Ukraine is the only confirmed operator. Open-source footage from 2023 onward has shown Silent Thunders striking Russian artillery, air-defence vehicles and dug-in infantry along the southern and eastern fronts, and the system has been folded into the broader Ukrainian portfolio of indigenous strike drones alongside the Warmate variants license-produced locally and the heavier RAM II family. Athlon Avia has not published production numbers, and the unit cost has not been disclosed publicly; what is documented is steady serial output funded in part through the United24 platform and direct ministry-of-defence contracting.

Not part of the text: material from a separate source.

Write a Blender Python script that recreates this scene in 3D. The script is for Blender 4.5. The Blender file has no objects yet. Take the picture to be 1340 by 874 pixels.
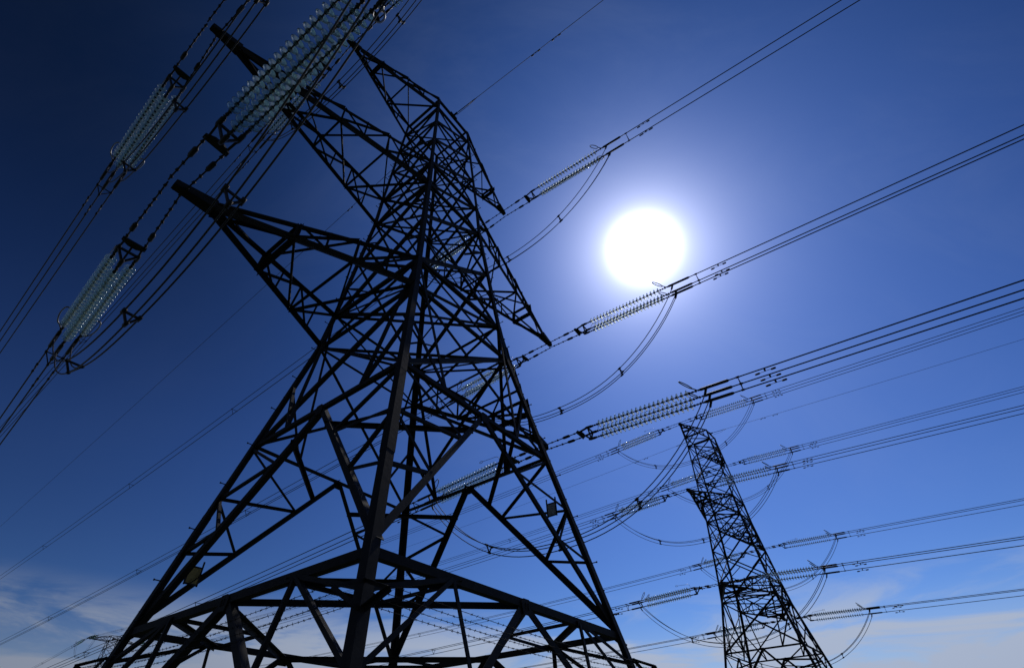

The ST-35’s distinctive niche is its vertical launch and tube packaging. Most loitering munitions in its weight class need a catapult or a runway; the Silent Thunder can be set up by a two-person team in a treeline and fired without any infrastructure that would betray the launch site to Russian counter-battery radar. That portability, paired with a warhead heavy enough to threaten armour, is what keeps it in active rotation more than three years into a war that has driven Ukrainian drone design harder and faster than any conflict before it.